## Given instruction
Transcribe all of the material exactly. Any picture in it should be left out.

## Given data
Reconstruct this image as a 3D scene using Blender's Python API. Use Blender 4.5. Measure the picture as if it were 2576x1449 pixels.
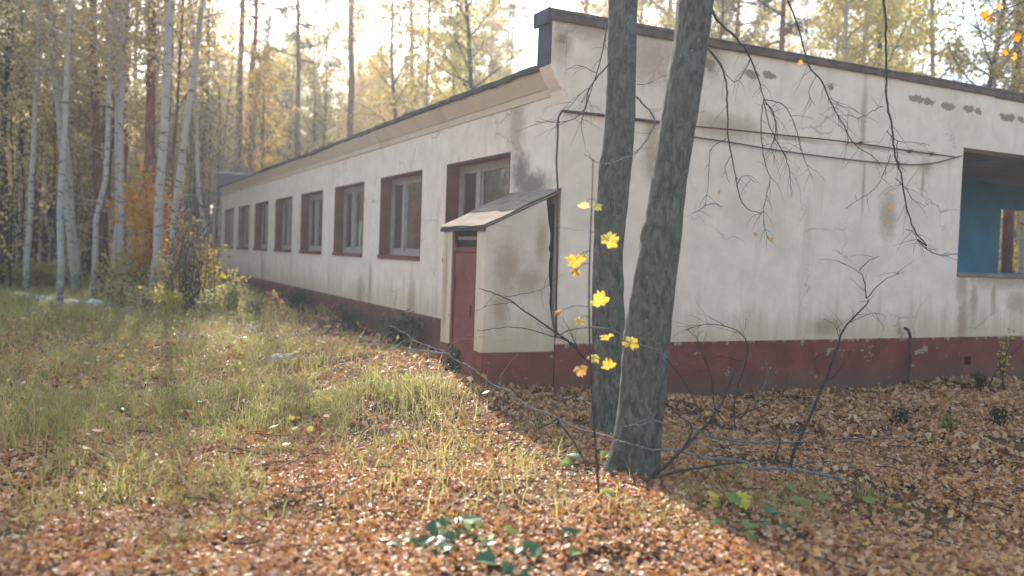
import bpy, math, random
import numpy as np
from mathutils import Vector, Matrix, Quaternion

S = bpy.context.scene
COL = S.collection
for o in list(bpy.data.objects):
    bpy.data.objects.remove(o)

# ------------------------------------------------------------------ camera
F_PX, CX0, CY0 = 2174.8, 1288.0, 724.5          # photograph measured at 2576 x 1449
CAM = np.array([-4.94, -8.70, 1.60])
YAW, PITCH, ROLL = 0.4638, -0.0393, 0.0349
_fw = np.array([math.sin(YAW) * math.cos(PITCH), math.cos(YAW) * math.cos(PITCH), math.sin(PITCH)])
_rt = np.array([math.cos(YAW), -math.sin(YAW), 0.0])
_up = np.cross(_rt, _fw)
RT = _rt * math.cos(ROLL) + _up * math.sin(ROLL)
UP = _up * math.cos(ROLL) - _rt * math.sin(ROLL)
FW = _fw
cam = bpy.data.cameras.new('camera')
cam.sensor_width = 36.0
cam.lens = F_PX / 2576 * 36
cam.clip_start = 0.05
cam.clip_end = 1500
cam.dof.use_dof = True
cam.dof.focus_distance = 8.6
cam.dof.aperture_fstop = 0.9
camo = bpy.data.objects.new('camera', cam)
COL.objects.link(camo)
camo.matrix_world = Matrix(((RT[0], UP[0], -FW[0], CAM[0]), (RT[1], UP[1], -FW[1], CAM[1]),
                            (RT[2], UP[2], -FW[2], CAM[2]), (0, 0, 0, 1)))
S.camera = camo

# ------------------------------------------------------------------ light
SUN_EL, SUN_AZ = math.radians(33), math.radians(8.0)
w = bpy.data.worlds.new('World')
S.world = w
w.use_nodes = True
nt = w.node_tree
bg = nt.nodes['Background']
sky = nt.nodes.new('ShaderNodeTexSky')
sky.sky_type = 'NISHITA'
sky.sun_disc = False
sky.sun_elevation = SUN_EL
sky.sun_rotation = SUN_AZ
sky.air_density = 1.0
sky.dust_density = 2.0
sky.ozone_density = 0.6
nt.links.new(sky.outputs[0], bg.inputs[0])
bg.inputs[1].default_value = 0.15
sl = bpy.data.lights.new('sun', 'SUN')
sl.energy = 4.5
sl.angle = math.radians(0.6)
sl.color = (1.0, 0.975, 0.94)
so = bpy.data.objects.new('sun', sl)
COL.objects.link(so)
_s = Vector((math.sin(SUN_AZ) * math.cos(SUN_EL), math.cos(SUN_AZ) * math.cos(SUN_EL), math.sin(SUN_EL)))
so.rotation_euler = _s.to_track_quat('Z', 'Y').to_euler()
so.location = (10, 60, 40)
S.view_settings.view_transform = 'Standard'
S.view_settings.look = 'None'
S.view_settings.exposure = 1.62
S.view_settings.gamma = 1.0
S.view_settings.use_curve_mapping = False
S.render.engine = 'CYCLES'
S.cycles.max_bounces = 8
S.cycles.transparent_max_bounces = 12
S.cycles.caustics_reflective = False
S.cycles.caustics_refractive = False

# ------------------------------------------------------------------ helpers
def ray(px, py):
    return FW + RT * (px - CX0) / F_PX - UP * (py - CY0) / F_PX
def at(px, py, depth):
    return CAM + ray(px, py) * depth
def on_end(px, py, y=0.0):
    d = ray(px, py); t = (y - CAM[1]) / d[1]
    return CAM + d * t
def on_fac(px, py, x=0.0):
    d = ray(px, py); t = (x - CAM[0]) / d[0]
    return CAM + d * t
def gz(x, y):
    x = np.asarray(x, float); y = np.asarray(y, float)
    z = -0.13 + 0.035 * np.sin(x * 0.9 + 1.3) * np.cos(y * 0.7) + 0.03 * np.sin(x * 2.1 + y * 1.7)
    z = z + 0.10 * np.exp(-((x + 1.2) ** 2 + (y + 3.3) ** 2) / 1.2)
    z = z + 0.30 * np.exp(-(((x + 1.2) / 1.7) ** 2 + ((y - 1.1) / 2.0) ** 2))
    z = z + 0.17 * np.clip((y - 0.5) / 4, 0, 1) * np.exp(-((x + 0.6) / 3.2) ** 2)
    far = np.clip((np.hypot(x + 3, y) - 14) / 30, 0, 1)
    return z + far * (0.25 * np.sin(x * 0.13 + 0.5) + 0.25 * np.cos(y * 0.11 + x * 0.05)) * 0.8
def on_ground(px, py):
    z = -0.1
    for _ in range(6):
        d = ray(px, py); t = (z - CAM[2]) / d[2]; p = CAM + d * t
        z = float(gz(p[0], p[1]))
    p[2] = z
    return p
def col_at(px, depth):
    d = ray(px, 615 + (px - 161) * 0.037)
    p = CAM + d * depth
    return np.array([p[0], p[1], float(gz(p[0], p[1]))])

def mesh_np(name, V, Fs, smooth=False):
    """V (n,3); Fs: list of arrays (m,k)"""
    V = np.asarray(V, np.float32)
    if not isinstance(Fs, (list, tuple)): Fs = [Fs]
    Fs = [np.asarray(f, np.int32) for f in Fs if len(f)]
    m = bpy.data.meshes.new(name)
    m.vertices.add(len(V)); m.vertices.foreach_set('co', V.ravel())
    loops = np.concatenate([f.ravel() for f in Fs])
    sizes = np.concatenate([np.full(len(f), f.shape[1], np.int32) for f in Fs])
    starts = np.concatenate([[0], np.cumsum(sizes)[:-1]]).astype(np.int32)
    m.loops.add(len(loops)); m.loops.foreach_set('vertex_index', loops)
    m.polygons.add(len(sizes)); m.polygons.foreach_set('loop_start', starts)
    m.polygons.foreach_set('loop_total', sizes)
    m.polygons.foreach_set('use_smooth', np.full(len(sizes), bool(smooth)))
    m.update(calc_edges=True)
    m.validate()
    return m
def tag(o, label=None, cat=None, group=None, kind=None):
    if label: o['label'] = label
    if cat: o['category'] = cat
    if group: o['group'] = group
    if kind: o['kind'] = kind
    return o
def empty(name, loc=(0, 0, 0), label=None, cat=None, group=None):
    o = bpy.data.objects.new(name, None)
    o.empty_display_size = 0.2
    COL.objects.link(o)
    o.location = [float(c) for c in loc]
    return tag(o, label, cat, group)
def wloc(o):
    l = Vector((0, 0, 0))
    while o is not None:
        l = l + o.location; o = o.parent
    return l
def link(name, mesh, mat, parent=None):
    """vertices are given in world space; parents only translate"""
    if mat is not None and not mesh.materials: mesh.materials.append(mat)
    o = bpy.data.objects.new(name, mesh)
    COL.objects.link(o)
    if parent is not None:
        o.parent = parent
        l = wloc(parent)
        if l.length > 1e-9: mesh.transform(Matrix.Translation(-l))
    return o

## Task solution
Reconstruct this image as a 3D scene using Blender's Python API. Use Blender 4.5. Measure the picture as if it were 2576x1449 pixels.
import bpy, math, random
import numpy as np
from mathutils import Vector, Matrix, Quaternion

S = bpy.context.scene
COL = S.collection
for o in list(bpy.data.objects):
    bpy.data.objects.remove(o)

# ------------------------------------------------------------------ camera
F_PX, CX0, CY0 = 2174.8, 1288.0, 724.5          # photograph measured at 2576 x 1449
CAM = np.array([-4.94, -8.70, 1.60])
YAW, PITCH, ROLL = 0.4638, -0.0393, 0.0349
_fw = np.array([math.sin(YAW) * math.cos(PITCH), math.cos(YAW) * math.cos(PITCH), math.sin(PITCH)])
_rt = np.array([math.cos(YAW), -math.sin(YAW), 0.0])
_up = np.cross(_rt, _fw)
RT = _rt * math.cos(ROLL) + _up * math.sin(ROLL)
UP = _up * math.cos(ROLL) - _rt * math.sin(ROLL)
FW = _fw
cam = bpy.data.cameras.new('camera')
cam.sensor_width = 36.0
cam.lens = F_PX / 2576 * 36
cam.clip_start = 0.05
cam.clip_end = 1500
cam.dof.use_dof = True
cam.dof.focus_distance = 8.6
cam.dof.aperture_fstop = 0.9
camo = bpy.data.objects.new('camera', cam)
COL.objects.link(camo)
camo.matrix_world = Matrix(((RT[0], UP[0], -FW[0], CAM[0]), (RT[1], UP[1], -FW[1], CAM[1]),
                            (RT[2], UP[2], -FW[2], CAM[2]), (0, 0, 0, 1)))
S.camera = camo

# ------------------------------------------------------------------ light
SUN_EL, SUN_AZ = math.radians(33), math.radians(8.0)
w = bpy.data.worlds.new('World')
S.world = w
w.use_nodes = True
nt = w.node_tree
bg = nt.nodes['Background']
sky = nt.nodes.new('ShaderNodeTexSky')
sky.sky_type = 'NISHITA'
sky.sun_disc = False
sky.sun_elevation = SUN_EL
sky.sun_rotation = SUN_AZ
sky.air_density = 1.0
sky.dust_density = 2.0
sky.ozone_density = 0.6
nt.links.new(sky.outputs[0], bg.inputs[0])
bg.inputs[1].default_value = 0.15
sl = bpy.data.lights.new('sun', 'SUN')
sl.energy = 4.5
sl.angle = math.radians(0.6)
sl.color = (1.0, 0.975, 0.94)
so = bpy.data.objects.new('sun', sl)
COL.objects.link(so)
_s = Vector((math.sin(SUN_AZ) * math.cos(SUN_EL), math.cos(SUN_AZ) * math.cos(SUN_EL), math.sin(SUN_EL)))
so.rotation_euler = _s.to_track_quat('Z', 'Y').to_euler()
so.location = (10, 60, 40)
S.view_settings.view_transform = 'Standard'
S.view_settings.look = 'None'
S.view_settings.exposure = 1.62
S.view_settings.gamma = 1.0
S.view_settings.use_curve_mapping = False
S.render.engine = 'CYCLES'
S.cycles.max_bounces = 8
S.cycles.transparent_max_bounces = 12
S.cycles.caustics_reflective = False
S.cycles.caustics_refractive = False

# ------------------------------------------------------------------ helpers
def ray(px, py):
    return FW + RT * (px - CX0) / F_PX - UP * (py - CY0) / F_PX
def at(px, py, depth):
    return CAM + ray(px, py) * depth
def on_end(px, py, y=0.0):
    d = ray(px, py); t = (y - CAM[1]) / d[1]
    return CAM + d * t
def on_fac(px, py, x=0.0):
    d = ray(px, py); t = (x - CAM[0]) / d[0]
    return CAM + d * t
def gz(x, y):
    x = np.asarray(x, float); y = np.asarray(y, float)
    z = -0.13 + 0.035 * np.sin(x * 0.9 + 1.3) * np.cos(y * 0.7) + 0.03 * np.sin(x * 2.1 + y * 1.7)
    z = z + 0.10 * np.exp(-((x + 1.2) ** 2 + (y + 3.3) ** 2) / 1.2)
    z = z + 0.30 * np.exp(-(((x + 1.2) / 1.7) ** 2 + ((y - 1.1) / 2.0) ** 2))
    z = z + 0.17 * np.clip((y - 0.5) / 4, 0, 1) * np.exp(-((x + 0.6) / 3.2) ** 2)
    far = np.clip((np.hypot(x + 3, y) - 14) / 30, 0, 1)
    return z + far * (0.25 * np.sin(x * 0.13 + 0.5) + 0.25 * np.cos(y * 0.11 + x * 0.05)) * 0.8
def on_ground(px, py):
    z = -0.1
    for _ in range(6):
        d = ray(px, py); t = (z - CAM[2]) / d[2]; p = CAM + d * t
        z = float(gz(p[0], p[1]))
    p[2] = z
    return p
def col_at(px, depth):
    d = ray(px, 615 + (px - 161) * 0.037)
    p = CAM + d * depth
    return np.array([p[0], p[1], float(gz(p[0], p[1]))])

def mesh_np(name, V, Fs, smooth=False):
    """V (n,3); Fs: list of arrays (m,k)"""
    V = np.asarray(V, np.float32)
    if not isinstance(Fs, (list, tuple)): Fs = [Fs]
    Fs = [np.asarray(f, np.int32) for f in Fs if len(f)]
    m = bpy.data.meshes.new(name)
    m.vertices.add(len(V)); m.vertices.foreach_set('co', V.ravel())
    loops = np.concatenate([f.ravel() for f in Fs])
    sizes = np.concatenate([np.full(len(f), f.shape[1], np.int32) for f in Fs])
    starts = np.concatenate([[0], np.cumsum(sizes)[:-1]]).astype(np.int32)
    m.loops.add(len(loops)); m.loops.foreach_set('vertex_index', loops)
    m.polygons.add(len(sizes)); m.polygons.foreach_set('loop_start', starts)
    m.polygons.foreach_set('loop_total', sizes)
    m.polygons.foreach_set('use_smooth', np.full(len(sizes), bool(smooth)))
    m.update(calc_edges=True)
    m.validate()
    return m
def tag(o, label=None, cat=None, group=None, kind=None):
    if label: o['label'] = label
    if cat: o['category'] = cat
    if group: o['group'] = group
    if kind: o['kind'] = kind
    return o
def empty(name, loc=(0, 0, 0), label=None, cat=None, group=None):
    o = bpy.data.objects.new(name, None)
    o.empty_display_size = 0.2
    COL.objects.link(o)
    o.location = [float(c) for c in loc]
    return tag(o, label, cat, group)
def wloc(o):
    l = Vector((0, 0, 0))
    while o is not None:
        l = l + o.location; o = o.parent
    return l
def link(name, mesh, mat, parent=None):
    """vertices are given in world space; parents only translate"""
    if mat is not None and not mesh.materials: mesh.materials.append(mat)
    o = bpy.data.objects.new(name, mesh)
    COL.objects.link(o)
    if parent is not None:
        o.parent = parent
        l = wloc(parent)
        if l.length > 1e-9: mesh.transform(Matrix.Translation(-l))
    return o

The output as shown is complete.